▶ Data for processing:
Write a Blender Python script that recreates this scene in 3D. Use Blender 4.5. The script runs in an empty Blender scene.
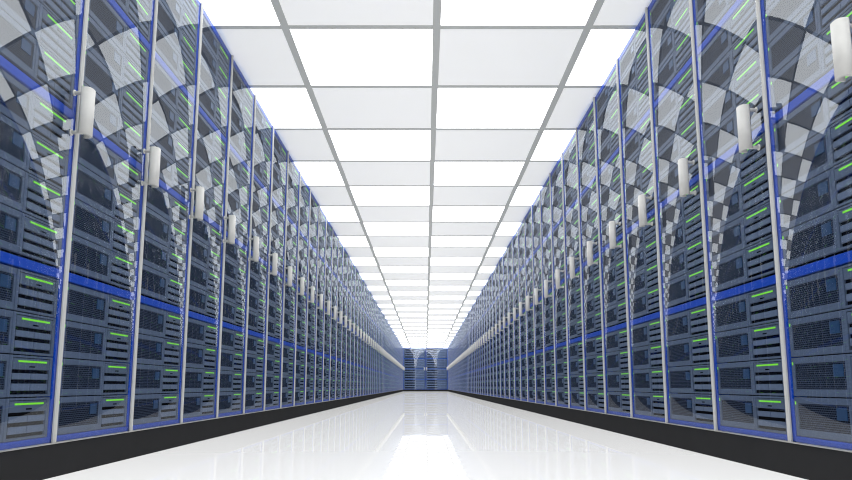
import bpy, math
from mathutils import Vector, Matrix

C = bpy.context.scene.collection

# ------------------------------------------------------------------ dimensions (metres)
L = 0.70            # cabinet width
W = 1.18            # half width of the aisle (front plane of the door rails)
HC = 0.285          # camera height
Y0 = 2.726          # first cabinet joint seen in full
YS = {'left': 2.714, 'right': 2.764}
NR = 60             # joints beyond it
YEND = 2.764 + NR * L + 0.003
PL = 0.107          # plinth height
PITCH = 0.542
BAR0 = 0.103
BARH = 0.030
TOP = 2.287         # cabinet top
ZC = 2.31           # ceiling height
T = (ZC - HC) / 2.118       # ceiling module along the aisle
TW = 0.429 * (ZC - HC)      # ceiling module across
CY0 = 5.04 * T - (ZC - HC) * 0.1763
CX0 = 0.0315 * (ZC - HC)
DEPTH = 0.8
F0, ROT = 828.0, math.radians(10)

# ------------------------------------------------------------------ materials
def mat(name):
    m = bpy.data.materials.new(name); m.use_nodes = True
    nt = m.node_tree; nt.nodes.clear()
    out = nt.nodes.new('ShaderNodeOutputMaterial')
    return m, nt, out

def principled(name, col, rough=0.5, metal=0.0, spec=0.5, emis=None, estr=0.0, noise=0.0, nscale=8.0):
    m, nt, out = mat(name)
    p = nt.nodes.new('ShaderNodeBsdfPrincipled')
    p.inputs['Base Color'].default_value = (*col, 1)
    p.inputs['Roughness'].default_value = rough
    p.inputs['Metallic'].default_value = metal
    p.inputs['Specular IOR Level'].default_value = spec
    if emis:
        p.inputs['Emission Color'].default_value = (*emis, 1)
        p.inputs['Emission Strength'].default_value = estr
    if noise:
        tc = nt.nodes.new('ShaderNodeTexCoord')
        n = nt.nodes.new('ShaderNodeTexNoise'); n.inputs['Scale'].default_value = nscale
        nt.links.new(tc.outputs['Object'], n.inputs['Vector'])
        mx = nt.nodes.new('ShaderNodeMix'); mx.data_type = 'RGBA'
        mx.inputs[6].default_value = (*[c * (1 - noise) for c in col], 1)
        mx.inputs[7].default_value = (*[min(1, c * (1 + noise)) for c in col], 1)
        nt.links.new(n.outputs['Fac'], mx.inputs[0])
        nt.links.new(mx.outputs[2], p.inputs['Base Color'])
    nt.links.new(p.outputs[0], out.inputs[0])
    return m

M = {}
M['blue'] = principled('blue_paint', (0.002, 0.048, 0.34), 0.5, spec=0.05, noise=0.06)
M['silver'] = principled('satin_aluminium', (0.46, 0.455, 0.44), 0.5, 0.0, 0.15, noise=0.05, nscale=30)
M['handle'] = principled('brushed_handle', (0.58, 0.57, 0.545), 0.5, 0.0, 0.15, noise=0.08, nscale=40)
M['black'] = principled('black_interior', (0.003, 0.0035, 0.005), 0.6, spec=0.0)
M['plinth'] = principled('black_plinth', (0.028, 0.028, 0.029), 0.6, spec=0.0, noise=0.08)
M['lip'] = principled('plinth_edge', (0.32, 0.31, 0.29), 0.5)
M['bezel'] = principled('server_bezel', (0.080, 0.101, 0.138), 0.5, 0.0, 0.05, noise=0.10, nscale=25)
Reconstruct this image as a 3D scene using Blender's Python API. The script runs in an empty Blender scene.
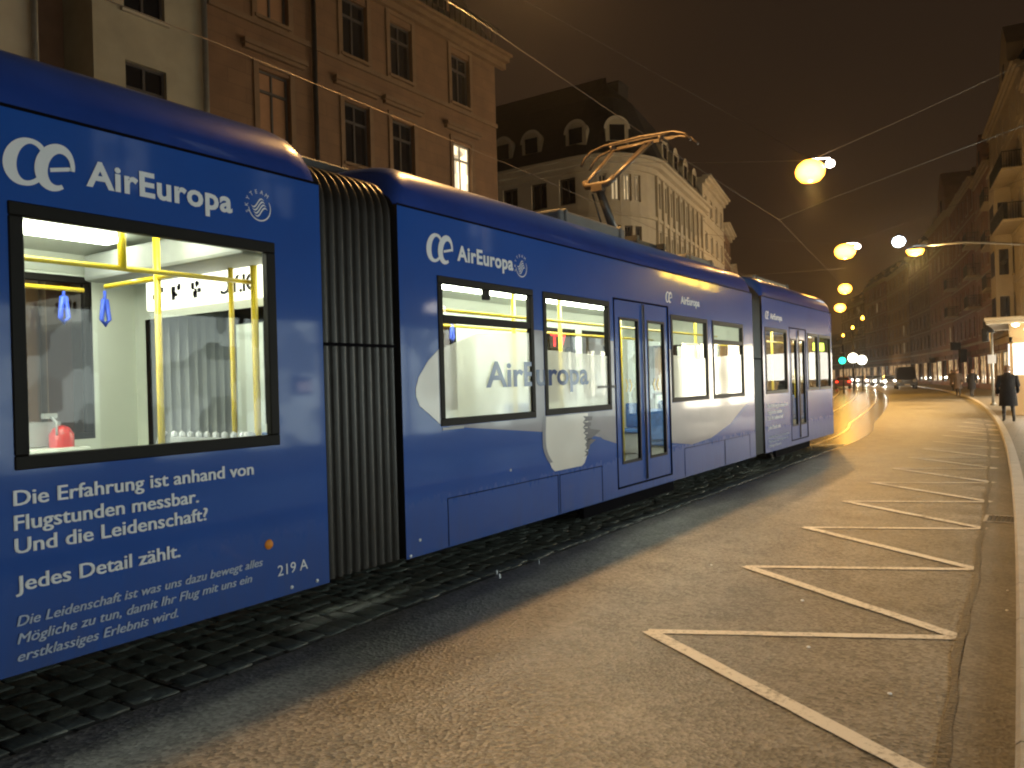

▶ What you have to do: Reply with only the number of lines in the material above where the string "Python" appears.

▶ Reply: 2